Taka konferencja odbywa się tradycyjnie dzień po zakończeniu posiedzenia Rady Polityki Pieniężnej i poświęcona jest wyjaśnieniu powodów, dla których Rada podjęła decyzję w sprawie stóp procentowych. Wczoraj RPP zadecydowała o pozostawieniu stóp na dotychczasowym poziomie.

Glapiński wyraźnie tryumfował. – NBP się nie mylił, w przeciwieństwie do publicystów. Można kolokwialnie powiedzieć, że w marcu już nie mamy inflacji – mówił.

Dlaczego RPP nie obniżyła stóp procentowych?

Glapiński przyznał, że wszyscy pewnie zastanawiają się, dlaczego w obliczu spadającej inflacji Rada nie obniżyła stóp. Wyjaśnił, że członkowie Rady podejrzewają, że w drugim półroczu ceny znów zaczną rosnąć, co nie będzie wynikiem polityki monetarnej, lecz rezygnacji z zerowego VAT na niektóre produkty żywnościowe. Zerowa stawka obowiązuje od początku 2022 roku i była konsekwentnie przedłużana. Wiadomo jednak, że nie może być utrzymana w nieskończoność, gdyż obciąża to budżet państwa.

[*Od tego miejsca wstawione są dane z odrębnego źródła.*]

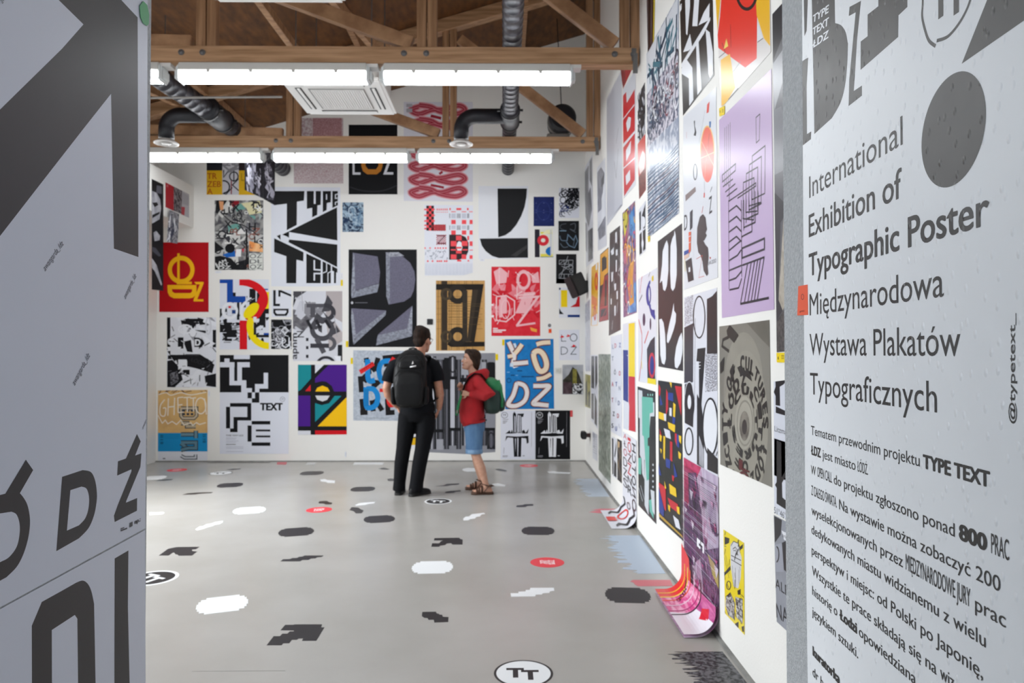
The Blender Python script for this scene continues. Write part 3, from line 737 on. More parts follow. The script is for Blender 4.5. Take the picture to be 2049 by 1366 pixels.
for j in range(11): s.lines('#b3bccb', 1.5, *[[(645 + i * 26, 1244 + j * 8 + (i % 2) * 4), (658 + i * 26, 1241 + j * 8 + (i % 3) * 3), (668 + i * 26, 1245 + j * 8)] for i in range(14)])
done(s, 'white poster with red and black checkered letters L, N and D')
# black curve
s = Sheet(PB, 'C8', (125, 237, 578, 900), '#e3e5ea')
s.poly('#1d1d1f', [(298, 260), (567, 260), (562, 340), (545, 430), (515, 510), (470, 590), (420, 650), (370, 685), (305, 705)])
s.poly('#222224', [(137, 716), (575, 711), (576, 890), (310, 893), (250, 875), (190, 830), (155, 780)]).poly('#4a4a4b', [(420, 870), (570, 770), (572, 800), (470, 880)], ink2='#222224', grain=(5, .25))
done(s, 'white poster with two large black curved shapes')
# navy
s = Sheet(PB, 'C8', (627, 335, 815, 603), '#1a2458', ink2='#222e6a', grain=(8, .2))
s.ring('#31407e', 718, 465, 60, 85, 4).line('#31407e', 3, [(635, 470), (808, 470)]).boxes('#6a7ab0', *[(x, y, x + 10, y + 3) for x in (645, 715, 785) for y in (392, 455, 478, 542)])
done(s, 'small navy blue poster with faint line drawing')
s = Sheet(PB, 'C8', [(637, 632), (800, 622), (812, 885), (638, 886)], '#e4e4d8')
s.box('#2a2630', 637, 632, 682, 886).boxes('#e9dc55', (690, 655, 795, 672), (690, 855, 800, 884)).poly('#f0ecc0', [(690, 690), (740, 640), (795, 632), (795, 660)]).box('#c9ccd2', 778, 635, 790, 870).ring('#d7303c', 714, 732, 52, 50, 32).poly('#1c6fb8', [(780, 788), (755, 798), (738, 818), (736, 840), (752, 862), (780, 875)]).box('#1e6a78', 690, 880, 808, 886)
done(s, 'small geometric poster with red ring and blue half disc')
s = Sheet(PB, 'C8', (858, 255, 1042, 528), '#dfe0e8')
s.scatter(['#17171c'], 46, .055, 21, 'loop', (890, 260, 1035, 400)); s.scatter(['#17171c', '#17171c', '#20306a'], 16, .045, 22, 'loop', (870, 390, 960, 500)); s.scatter(['#17171c'], 8, .04, 25, 'loop', (950, 380, 1010, 440))
done(s, 'white poster with dense black scribbled letters near the corner')
s = Sheet(PB, 'C8', (853, 555, 1040, 826), '#1a1b1e')
s.curve('#4a4f56', 7, [(925, 580), (880, 590), (870, 620), (910, 640)]).curve('#565b62', 7, [(960, 590), (1005, 580), (1000, 640), (960, 630), (1010, 660)]).curve('#7b93a5', 8, [(865, 645), (925, 645)]).curve('#5f7080', 8, [(865, 690), (880, 730), (925, 735)]).line('#6b8296', 8, [(930, 740), (940, 680), (990, 730), (1010, 690), (1028, 740), (1000, 800), (950, 780), (925, 745)]).curve('#5a6874', 7, [(870, 760), (900, 795), (940, 790)]).line('#56616c', 6, [(1005, 700), (985, 800)])
done(s, 'dark poster with faint chalk letter outlines')
s = Sheet(PB, 'C8', (832, 857, 1017, 1125), '#1b1b1d')
g_ = '#a2a4a8'
s.lines(g_, 4, [(860, 912), (985, 912), (985, 950), (860, 950), (860, 912)], [(860, 1040), (985, 1040), (985, 1078), (860, 1078), (860, 1040)], [(905, 912), (905, 950)], [(945, 912), (945, 950)], [(905, 1040), (905, 1078)], [(945, 1040), (945, 1078)], [(870, 1078), (940, 875)], [(865, 1040), (960, 950)], [(900, 980), (985, 960), (985, 1030)], [(880, 965), (950, 1000)], [(860, 950), (905, 912)], [(905, 950), (945, 912)], [(945, 1078), (985, 1040)])
s.ring(g_, 965, 975, 20, 20, 4); s.ring(g_, 968, 1015, 14, 14, 4)
done(s, 'black poster with thin white grid figure above the speaker')
s = Sheet(PB, 'D2', (570, 55, 721, 272), '#dfe1e8')
s.box('#20345c', 570, 56, 582, 70).box('#20242c', 632, 56, 700, 70).box('#f3d21c', 584, 73, 630, 195).poly('#c8202a', [(650, 195), (690, 170), (705, 120), (719, 120), (719, 193)]).poly('#23262a', [(572, 200), (584, 225), (605, 245), (572, 246)]).box('#233b78', 632, 250, 719, 268)
done(s, 'white poster with yellow block, red quarter and blue bar in the corner')
s = Sheet(PB, 'D2', (550, -12, 672, 24), '#2a2a30'); done(s, 'dark poster strip partly behind the wall speaker')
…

- Ta niepewność (dotycząca inflacji – red.) powoduje, że utrzymujemy stopy procentowe na obecnym poziomie – wyjaśnił Glapiński.

Według modelu ekonomicznego przyjętego przez NBP powrót VAT do poziomu 5 proc. będzie oznaczało podwyższenie poziomu inflacji o 0,9 pkt proc. Prezes banku centralnego zwrócił uwagę, że istnieją też inne modele, w związku z czym część banków prognozuje wzrost inflacji (z powodu samej tylko likwidacji zerowej stawki VAT) o 1,2 proc.

Zdaniem Glapińskiego większym niebezpieczeństwem dla inflacji w 2024 roku będzie jednak częściowa i stopniowa likwidacja tarczy obejmującej energię elektryczną, gaz i ciepło systemowe. Rząd nie ogłosił jeszcze harmonogramu odchodzenia od niej, ale minister klimatu obiecała, że zadba o to, by nie było „szokowego” wzrostu cen. Zapowiedziała ponadto, że w dalszym ciągu przewidziana będzie osłona dla gospodarstw wymagających pomocy, a więc tych, które nie będą mogły sobie poradzić z rynkowymi cenami energii, gazu i centralnego ogrzewania. Ostrożnie należy szacować, że w tym roku ich ceny wzrosną o 30 proc. w stosunku do obecnie płaconych rachunków.

Glapiński przyznał, że w braku konkretów analitycy banku centralnego nie są w stanie określić wpływu rezygnacji z tego elementu tzw. tarczy solidarnościowej na inflację.